GOAL:
In the listing below, find every line containing "that" and copy it out.

INFORMATION SUPPLIED:
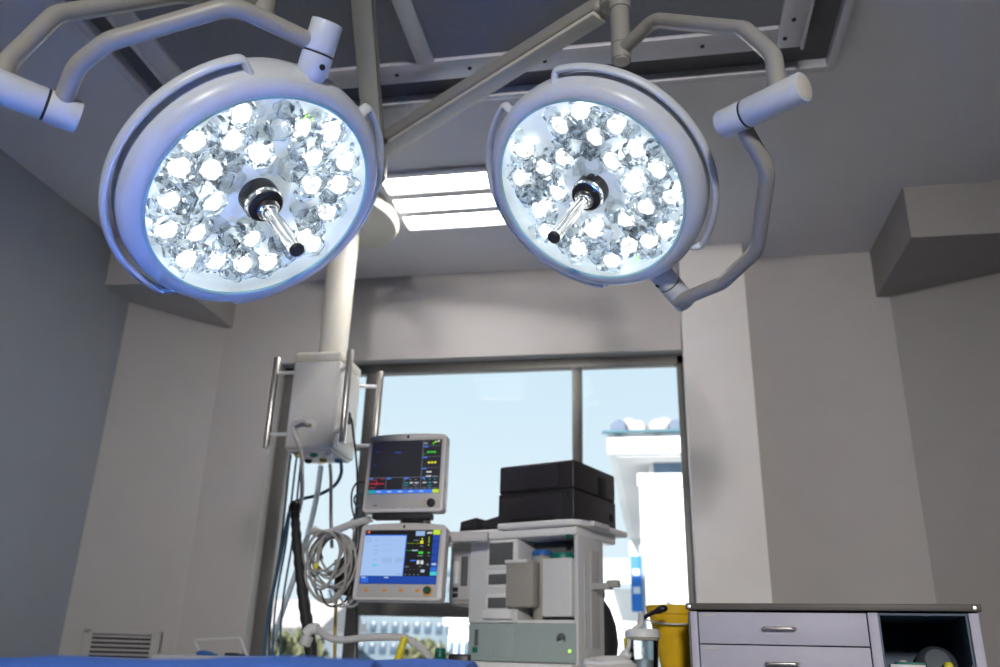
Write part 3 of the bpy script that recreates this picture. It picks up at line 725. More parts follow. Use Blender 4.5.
rr_(.74, .405, .80, .45, 'green'); rr_(.86, .42, .89, .44, 'green'); rr_(.73, .48, .80, .495, 'grey'); rr_(.86, .48, .89, .49, 'grey')
rr_(.64, .565, .72, .585, 'blue'); rr_(.73, .57, .765, .64, 'white'); rr_(.78, .57, .815, .64, 'white'); rr_(.86, .63, .89, .66, 'grey'); rr_(.58, .68, .63, .695, 'grey'); rr_(.76, .68, .80, .69, 'grey'); rr_(.79, .74, .84, .79, 'lgrey')
for k in range(4): rr_(.59+k*.055, .82, .605+k*.055, .84, 'grey'); rr_(.60+k*.05, .735, .61+k*.05, .745, 'grey')
for k in range(5): rr_(.915, .10+k*.125, 1, .215+k*.125, 'dblue')
rr_(.915, .70, 1, .765, 'mblue'); rr_(.915, .775, 1, .845, 'cyan'); rr_(.925, .62, .985, .66, 'lgrey')
rr_(0, .86, 1, 1, 'dblue')
for k in range(8): rr_(.02+k*.123, .88, .115+k*.123, .98, 'mblue' if k in (0,) else 'dblue')
for x in (.02, .32): rr_(x, .875, x+.06, .90, 'lgrey')
bmr, ms = rects(rc, scr, sw, sh, -.0056); bmr.transform(Matrix.Translation((0, 0, .018))); obj('screen_graphics', bmr, ms, scr, smooth=False)
b = bm_new(); lathe(b, [(.005, 0), (.005, .003), (0, .003)], axis_mat((.003, -.001, H2/2-.008), (0, -1, 0)), 14); obj('status_light', b, 'dark', m2)
for x in (-.120, -.048, .018, .082):
    b = bm_new(); box(b, (x, -.003, -H2/2+.036), (.018, .004, .012), .002); obj('button', b, 'orange', m2)
b = bm_new(); lathe(b, [(.020, 0), (.020, .004), (0, .004)], axis_mat((.121, -.002, -H2/2+.034), (0, -1, 0)), 24); kb = obj('knob_ring', b, 'orange', m2)
b = bm_new(); lathe(b, [(.014, .003), (.0135, .014), (.010, .017), (0, .017)], axis_mat((.121, -.002, -H2/2+.036), (0, -1, 0)), 24); obj('knob', b, 'greendark', kb)
# mount carrying both monitors, reaching across from the machine shelf
mp = thing('monitor_mount', 'grey mount plate behind the two stacked patient monitors', 'mount', (c2.x+.02, 3.31, c2.z))
b = bm_new(); box(b, (0, .012, .20), (.12, .024, .56), .006); obj('mount_plate', b, 'monitor', mp)
b = bm_new(); box(b, (.13, .05, .115), (.32, .03, .04), .006); obj('cross_arm', b, 'monface', mp)
b = bm_new(); box(b, (-.0, -.02, .157), (.10, .06, .035), .006); obj('bracket', b, 'monface', mp)

# cable arm and the coil that hangs from it
b = bm_new(); sweep(b, catmull([at(372, 519, 3.30), at(352, 524, 3.31), at(334, 531, 3.33), at(322, 534, 3.34), at(313, 530, 3.35)], 6), lambda t: .013+.006*t, 14)
ca = tag(obj('cable_boom', b, 'hose'), 'pale arm reaching out behind the lower monitor to the cable coil', 'cable boom')
b = bm_new(); box(b, at(318, 533, 3.34), (.04, .03, .035), .008, rot=Matrix.Rotation(.4, 4, 'Y')); obj('clamp', b, 'hose', ca)
cc = at(330, 562, 3.36); rnd = random.Random(3)
for k in range(12):
    rx, rz = rnd.uniform(.055, .10), rnd.uniform(.075, .145)
    oc = cc+Vector((rnd.uniform(-.025, .025), (k-6)*.0105, .115-rz))
    pts = []
    ph = rnd.uniform(-.2, .2)
    for i in range(25):
        a = PI/2+ph*0+2*PI*i/24*.985
        pts.append(oc+Vector((rx*math.cos(a)*(1+.08*math.sin(3*a+k)), .012*math.sin(2*a+k), rz*math.sin(a))))
    b = bm_new(); sweep(b, catmull(pts, 3), [.0058, .0045, .0052, .0038][k % 4], 8)
    tag(obj('lead_coil', b, ['lead', 'greyhose', 'lead', 'lead'][k % 4]), 'one loop of grey patient lead coiled on the pale arm', 'cable', 'coiled leads on the pale arm')
for k in range(3):
    x = 320+k*9
    tag(obj('lead_tail', sweep(bm_new(), catmull([at(x, 590, 3.34), at(x+6, 604, 3.34), at(x+16, 606, 3.34), at(x+26, 600-3*k, 3.35), at(x+30, 585, 3.37)], 6), .0042, 8), 'greyhose' if k else 'black'), ['thin black lead tail drooping under the coil', 'thin grey lead tail drooping under the middle of the coil', 'thin grey lead tail drooping toward the lower monitor'][k], 'cable', 'lead tails under the coil')
b = bm_new(); box(b, at(316, 566, 3.29), (.018, .012, .025), .004); tag(obj('lead_connector', b, 'yellowclip'), 'tiny yellow plug on the edge of the cable coil', 'connector')
# black cuff bundle
cb_ = thing('cuff_bundle', 'black rolled pressure cuff hanging behind the cable coil', 'pressure cuff', tuple(at(349, 575, 3.54)))
b = bm_new(); lathe(b, [(.0, -.085), (.035, -.083), (.052, -.07), (.055, 0), (.05, .06), (.036, .075), (0, .078)], Matrix.Rotation(R(8), 4, 'Y'), 20); obj('cuff', b, 'dark', cb_)
b = bm_new(); sweep(b, catmull([(0, 0, .07), (-.03, -.02, .14), (-.09, -.03, .155), (-.13, -.03, .10), (-.12, -.03, .06)], 6), .011, 10); obj('cuff_tube', b, 'black', cb_)
b = bm_new(); sweep(b, catmull([(.02, -.02, .07), (.03, -.03, .16), (-.0, -.03, .21)], 6), .009, 10); obj('cuff_tube', b, 'greyhose', cb_)

# ------------------------------------------------------------------ anaesthesia machine
MA = R(-23); MO = Vector((-.2945, 3.30, 0))       # lower front corner on the machine's outer side
an = thing('anaesthesia_machine', 'pale grey anaesthesia machine with a recessed front under a white shelf', 'anaesthesia machine', MO, MA)
MZ = 1.225
b = bm_new()
def mb(x0, x1, y0, y1, z0, z1, bev=.006, bm=None): return box(bm if bm is not None else b, ((x0+x1)/2, (y0+y1)/2, (z0+z1)/2), (x1-x0, y1-y0, z1-z0), bev)
NX0, NX1, NZ0, NZ1 = -.262, -.012, .895, 1.205      # niche
mb(-.495, NX0, 0, .215, .885, MZ); mb(NX1, .006, .0, .215, .12, MZ, .004); mb(NX0-.01, NX1+.004, .135, .215, .885, MZ); mb(NX0-.01, NX1+.004, .0, .2, NZ1, MZ, .003)
mb(-.495, .0, .012, .215, .12, .89); mb(-.46, -.16, .20, .40, .12, MZ)
an_body = obj('machine_body', b, 'machine', an)
b = bm_new(); mb(NX0+.001, NX1-.001,   .128, .136, NZ0, NZ1, .001); obj('niche_back', b, 'niche', an)
b = bm_new(); mb(NX0, NX1-.001, .0, .13, .884, .8965, .002); obj('niche_floor', b, 'machtop', an)
b = bm_new(); mb(-.487, -.004, -.004, .02, .745, .884, .004); gp = obj('green_panel', b, 'machgreen', an)
b = bm_new(); mb(-.372, -.275, -.0065, .0, .76, .875, .002); obj('panel_flap', b, 'machgreen', gp)
b = bm_new(); mb(-.455, -.438, -.007, .0, .80, .86, .002); obj('gauge_slot', b, 'square', gp)
b = bm_new(); mb(-.462, -.440, -.012, .0, .775, .796, .004); obj('green_tap', b, 'greencap', gp)
b = bm_new(); lathe(b, [(.019, 0), (.019, .006), (.012, .008), (.008, .016), (0, .016)], axis_mat((-.063, -.004, .83), (0, -1, 0)), 24); obj('pressure_socket', b, 'chrome', gp)
b = bm_new(); lathe(b, [(.005, 0), (.005, .003), (0, .003)], axis_mat((-.028, -.004, .787), (0, -1, 0)), 12); obj('status_light', b, 'ledgreen', gp)
b = bm_new(); mb(-.505, .01, -.06, .05, .715, .742, .004); obj('lower_ledge', b, 'machtop', an)
b = bm_new(); mb(-.47, -.06, -.60, .02, .672, .700, .008); obj('work_tray', b, 'machtop', an)
# windows in the left column
for (xa, xb, za, zb) in ((-.405, -.272, 1.098, 1.205), (-.405, -.300, 1.022, 1.082), (-.405, -.300, .932, .992)):
    b = bm_new(); mb(xa-.004, xb+.004, -.004, .004, za-.004, zb+.004, .002); wq = obj('window_surround', b, 'machtop', an)
    b = bm_new(); mb(xa+.008, xb-.012, -.006, .002, za+.008, zb-.012, .001); obj('smoked_pane', b, 'square', wq)
b = bm_new(); mb(-.412, -.280, -.022, .004, .900, .930, .003); obj('paper_tray', b, 'machtop', an)
# vertical rail line at the outer side and hook
b = bm_new(); mb(.004, .009, .05, .058, .80, 1.12, .001); mb(.004, .009, .10, .17, .80, 1.16, .001); obj('side_rail', b, 'monface', an)
b = bm_new(); mb(.004, .085, .10, .14, 1.012, 1.036, .004); mb(.070, .118, .105, .135, 1.020, 1.046, .003); hk = obj('side_hook', b, 'greyplas', an)
b = bm_new(); mb(-.040, -.018, -.016, .002, 1.193, 1.217, .003); obj('green_lock', b, 'greendark', an)
# shelf with the round-cornered printer table on top of it
b = bm_new(); mb(-.70, .010, -.02, .33, 1.205, 1.247, .010); obj('top_shelf', b, 'machtop', an)
b = bm_new()
poly = [(-.335, -.05), (-.04, -.05), (.005, -.042), (.028, -.02), (.040, .02), (.046, .26), (.046, .37), (-.335, .37)]
prism(b, poly, .024, Matrix.Translation((0, 0, 1.238)), .008, 3); obj('printer_table', b, 'machtop', an)
b = bm_new(); mb(.022, .062, .03, .17, 1.242, 1.262, .006); obj('table_clip', b, 'monitor', an)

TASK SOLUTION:
Write part 3 of the bpy script that recreates this picture. It picks up at line 725. More parts follow. Use Blender 4.5.
# cable arm and the coil that hangs from it